Arcangel will sell the goods for $39.95 to $399.95 at a one-day pop-up shop at the Holiday Inn Soho this Saturday, May 17, and they'll remain online here thereafter. Click on that link and then shield your eyes: you'll be taken to a site with giant, bright-yellow letters that require lots of scrolling in order to be read, plus "Seinfeld" and "Regis and Kelly" clips looping constantly in the background.

Given the site's extremely loud, '90s-style cautionary-tale design and the fact that Arcangel has exhibited his work in such venues as New York's distinguished Whitney Museum of American Art, it's not too much of a leap to say the artist has a thing or two to say about the cacophony the Internet can bring to modern life.

"The collaboration is the first of its kind and an artistic statement itself, albeit a marketable and accessible one," Bravado says.

But while Arcangel Surfware is clearly a statement on today's Internet, the Brooklyn-based multimedia artist tells Crave that, "in a way, the line is actually a throwback.

"Modern net habits are quite fractured and chaotic.
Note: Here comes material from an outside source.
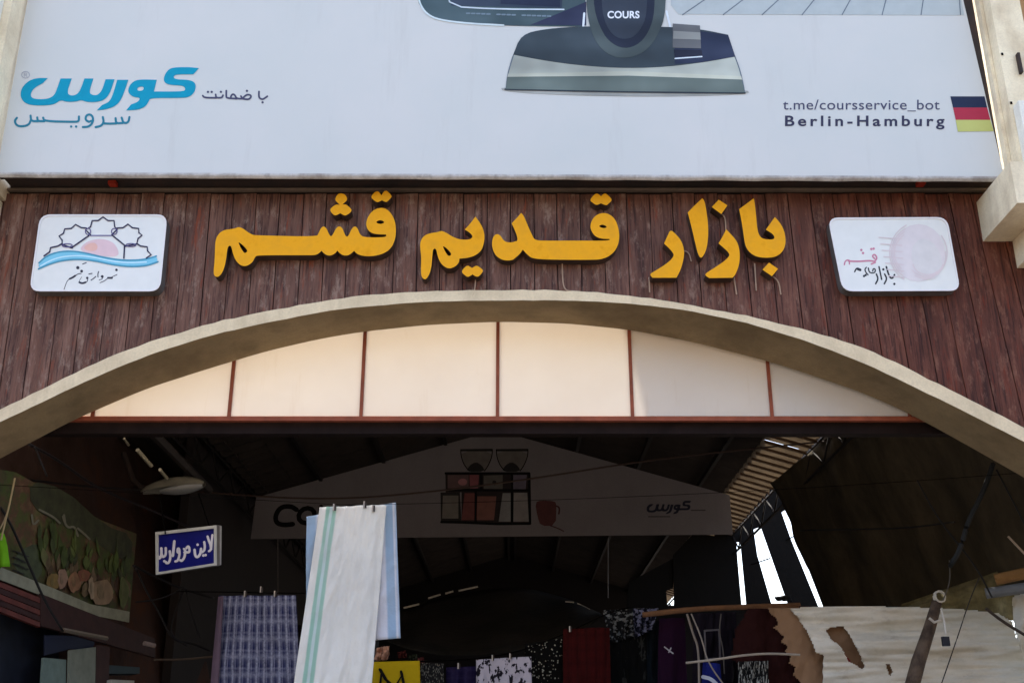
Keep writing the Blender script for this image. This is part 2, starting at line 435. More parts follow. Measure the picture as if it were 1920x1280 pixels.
LOGO_S = [(430, 225, 1), (385, 270, 1), (310, 310), (275, 360), (280, 400), (330, 415), (430, 412), (490, 380), (520, 300), (545, 228, 1), (645, 228, 1), (605, 340), (620, 380), (680, 380), (720, 340), (760, 228, 1), (840, 228, 1), (800, 350), (830, 378), (880, 378), (920, 330), (950, 235, 1), (1030, 235, 1), (990, 360), (940, 420), (870, 440), (780, 440), (730, 420), (690, 435), (600, 440), (545, 420), (500, 455), (430, 470), (280, 470), (210, 440), (180, 380), (200, 300), (270, 240), (350, 222)]
def logo(fn, plane, mat, parent, lift=L1, th=.001, name='logo_letter'):
    for outer, holes in ((LOGO_K, [LOGO_KH]), (LOGO_R, []), (LOGO_S, [])):
        put(name, [[fn(*p) for p in soften(outer)]] + [[fn(*p) for p in soften(h)] for h in holes], plane, th, lift, mat, parent)
logo(lambda x, y: (x / 4.8, 100 + y / 4.8), PB, BLUE, bb)
A = lambda l: xf(l, 0, 100, 4.8)
strokes('small_lettering', [A(l) for l in (
    [(1165, 575), (1155, 625), (1110, 630), (1095, 580)], [(1105, 628), (1045, 632), (1040, 585)], [(1048, 632), (985, 634)],
    [(925, 575), (935, 620), (910, 655), (860, 665)], [(985, 634), (935, 632)],
    [(800, 618), (768, 600), (775, 560), (810, 548), (838, 575), (835, 625), (800, 662), (745, 665)], [(838, 605), (800, 618)],
    [(710, 570), (710, 615), (660, 618), (400, 612), (388, 580)], [(400, 612), (340, 612), (335, 578)], [(345, 612), (280, 612), (275, 562)],
    [(278, 600), (260, 645), (200, 660), (150, 652), (130, 610), (152, 582)])], 20 / 4.8, PB, L1, TEAL, bb, dots=A([(640, 660), (685, 660)]), dr=2.4)
ring = [(230 + 36 * math.cos(t / 12 * 6.283), 195 + 30 * math.sin(t / 12 * 6.283)) for t in range(12)]
strokes('registered_mark', [A(ring)], 1.2, PB, L1, flat((150, 152, 165), .5), bb, closed=True, it=0)
strokes('registered_mark', [A([(218, 212), (218, 180), (240, 180), (240, 196), (218, 196)]), A([(228, 196), (244, 212)])], 1.1, PB, L1, flat((150, 152, 165), .5), bb, it=0)
A = lambda l: xf(l, 370, 150, 12.8)
strokes('guarantee_lettering', [A(l) for l in (
    [(1680, 395), (1620, 440), (1560, 470), (1490, 440), (1475, 380), (1480, 280)],
    [(1090, 440), (1150, 380), (1210, 350), (1285, 370), (1290, 420), (1230, 470), (1150, 465), (1080, 450), (1045, 390)],
    [(1085, 452), (980, 452), (930, 430), (905, 370), (860, 340), (815, 370), (800, 430)], [(950, 452), (700, 438), (693, 380), (695, 260)],
    [(615, 370), (590, 430), (450, 432), (440, 350)], [(460, 432), (170, 428), (130, 380)])], 3.4, PB, L1, INK, bb,
    dots=A([(1565, 540), (1190, 265), (565, 290), (345, 290), (255, 290)]), dr=2.3)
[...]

U know, I might go on Twitter waiting in line at Walgreens, or I might peek at the NyTimes on my way to work on my phone. So, it's very mobile, and broken now," the artist told Crave in an email peppered with emoji, possibly used ironically. "It's rare I sit down in front of my computer and totally zone out. And, I guess, Arcangel Surfware kinda rubs against that, and says, why not chill a bit, and take it easy. U know, get on some cotton socks, sweats, hoodie, and go down a YouTube hole. That's the life! U know, a zen kinda thing."

The pop-up shop is part of a show titled "You Only Live Once," Arcangel's first one-person exhibition featuring new work in the US since his Whitney exhibit in 2011. That year, Arcangel became the youngest person to be honored with a one-person show at the Whitney with his exhibition Cory Arcangel: Pro Tools, which was filled with works created using technology.